Clearly, for art directors the ability to browse multiple portfolios in one place in a set format is always going to be preferable to searching the Web for appropriate talent. But a site whose goal is to make things simple for the creative industry has also managed to add a few layers of complexity.

In addition to its portfolio services, Behance also runs The 99%, which offers advice, tips, videos and even an annual conference on making ideas happen, which also happens to be the name of the company’s book. The Action Method is the company’s own productivity system, a kind of Getting Things Done for creative types, complete with Action Journal, Action Circa Notebook and Action Circa Refills (available for $17.50, $34 and $16 respectively.) When it comes to executing revenue-generating ideas, the portfolio company for creatives isn’t short of creativity.

Most intriguingly though, Behance also recommends that its members make use of its recently launched ProSite, a kind of drag-and-drop, template-based website service. Linked with Behance, users can draw their projects down from the platform and place them easily on their ProSite pages.

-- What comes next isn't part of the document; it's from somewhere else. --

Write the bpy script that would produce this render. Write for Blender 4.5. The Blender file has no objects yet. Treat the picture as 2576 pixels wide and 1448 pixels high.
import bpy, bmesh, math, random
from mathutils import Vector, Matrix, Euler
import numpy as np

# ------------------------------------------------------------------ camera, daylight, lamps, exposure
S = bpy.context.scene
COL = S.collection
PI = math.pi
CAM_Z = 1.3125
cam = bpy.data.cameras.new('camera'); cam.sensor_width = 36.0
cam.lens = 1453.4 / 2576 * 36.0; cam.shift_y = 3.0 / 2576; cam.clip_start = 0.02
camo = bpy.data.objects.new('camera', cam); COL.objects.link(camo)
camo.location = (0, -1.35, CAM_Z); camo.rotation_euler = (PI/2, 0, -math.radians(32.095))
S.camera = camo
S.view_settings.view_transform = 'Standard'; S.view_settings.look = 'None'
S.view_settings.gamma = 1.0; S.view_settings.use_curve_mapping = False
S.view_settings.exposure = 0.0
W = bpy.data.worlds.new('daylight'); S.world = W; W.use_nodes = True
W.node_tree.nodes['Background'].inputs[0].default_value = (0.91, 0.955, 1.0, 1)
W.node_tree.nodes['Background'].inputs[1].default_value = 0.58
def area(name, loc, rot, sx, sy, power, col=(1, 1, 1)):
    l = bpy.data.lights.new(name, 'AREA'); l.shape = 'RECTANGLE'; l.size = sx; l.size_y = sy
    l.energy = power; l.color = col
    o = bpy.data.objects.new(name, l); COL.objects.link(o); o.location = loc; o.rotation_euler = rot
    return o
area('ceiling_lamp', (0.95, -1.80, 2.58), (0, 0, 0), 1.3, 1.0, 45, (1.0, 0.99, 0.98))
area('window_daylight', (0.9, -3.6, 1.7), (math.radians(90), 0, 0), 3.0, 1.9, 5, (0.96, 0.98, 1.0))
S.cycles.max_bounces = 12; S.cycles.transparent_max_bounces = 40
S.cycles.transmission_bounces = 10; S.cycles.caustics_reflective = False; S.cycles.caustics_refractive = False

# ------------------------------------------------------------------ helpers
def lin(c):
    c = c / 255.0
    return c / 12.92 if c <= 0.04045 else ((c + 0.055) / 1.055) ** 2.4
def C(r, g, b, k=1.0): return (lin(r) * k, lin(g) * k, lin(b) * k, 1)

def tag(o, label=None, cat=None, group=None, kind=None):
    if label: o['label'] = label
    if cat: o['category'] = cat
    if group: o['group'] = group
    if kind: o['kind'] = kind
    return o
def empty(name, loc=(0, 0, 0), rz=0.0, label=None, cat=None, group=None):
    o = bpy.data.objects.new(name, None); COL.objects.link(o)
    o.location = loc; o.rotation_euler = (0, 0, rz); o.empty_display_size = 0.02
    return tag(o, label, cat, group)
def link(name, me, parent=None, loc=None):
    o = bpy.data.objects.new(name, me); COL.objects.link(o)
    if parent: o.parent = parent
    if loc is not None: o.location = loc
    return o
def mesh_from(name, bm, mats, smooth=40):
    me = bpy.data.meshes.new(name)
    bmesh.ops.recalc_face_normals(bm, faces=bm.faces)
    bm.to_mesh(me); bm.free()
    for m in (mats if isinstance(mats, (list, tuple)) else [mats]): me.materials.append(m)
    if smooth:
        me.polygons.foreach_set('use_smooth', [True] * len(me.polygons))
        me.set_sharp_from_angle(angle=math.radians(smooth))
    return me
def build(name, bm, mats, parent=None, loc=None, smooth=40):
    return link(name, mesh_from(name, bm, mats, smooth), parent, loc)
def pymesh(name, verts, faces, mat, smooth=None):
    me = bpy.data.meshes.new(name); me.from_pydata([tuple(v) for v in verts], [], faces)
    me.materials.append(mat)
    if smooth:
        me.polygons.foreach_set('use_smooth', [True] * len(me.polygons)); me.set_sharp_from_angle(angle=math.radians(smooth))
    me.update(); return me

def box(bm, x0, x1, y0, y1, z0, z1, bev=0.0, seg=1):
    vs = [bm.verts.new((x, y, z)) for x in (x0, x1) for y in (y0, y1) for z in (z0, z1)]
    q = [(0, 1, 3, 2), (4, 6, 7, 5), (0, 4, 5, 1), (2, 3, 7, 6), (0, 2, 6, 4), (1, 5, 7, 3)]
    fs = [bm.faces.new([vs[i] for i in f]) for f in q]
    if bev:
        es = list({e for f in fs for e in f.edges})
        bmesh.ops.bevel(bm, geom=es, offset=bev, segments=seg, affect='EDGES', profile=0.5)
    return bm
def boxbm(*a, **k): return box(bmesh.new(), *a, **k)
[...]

“The Behance Network is a platform for Creative Professionals to upload their work and host a portfolio,” explains Rapp. “With ProSite, you can create a fully customized online portfolio site, designed however you’d like, synced with your projects on Behance.”

The Static Portfolio is (Not) Over

It’s hard to see the difference between the two beyond ProSite’s unique domain and the Behance platform’s community. Both are methods of displaying work publicly to people who might want to hire you. More importantly, it’s hard to see too why a photographer would want to join ProSite if, as Rapp says, the “era of the static portfolio is over.”

Using ProSite to create a branded site however, Rapp argues, will take a “professional portfolio to a new level.” She recommends printing the custom URL on business cards and using it to refer people interested in your work.

None of that is new, of course, and even Behance’s gallery of creatives has long been superceded, at least for photographers, by PhotoShelter. And like building a website, creating a portfolio on Behance is still only the first step. Asked what members can do to stand out on a platform filled with plenty of other professionals competing for the same jobs, Sarah Rapp offered a long list of recommendations that included categorizing your work by creative field; using tags liberally; joining different networks such as the LinkedIn Network; connecting with other Behance members; and, for the greatest exposure, being featured on the main gallery, something that requires length, a strong concept and a clean presentation.

That sounds like a lot of work. A similar amount of work, in fact, as the kind of effort that photographers need to invest in making sure their website is seen. (And that website isn’t going to be linked to a platform packed with competitors.)

Behance’s platform does provide a useful service. Adding your projects to a platform viewed by the creative industry can only help to win jobs and land new commissions. But like any aspect of the photography business, don’t expect that work to come in without plenty of effort and large investments of time.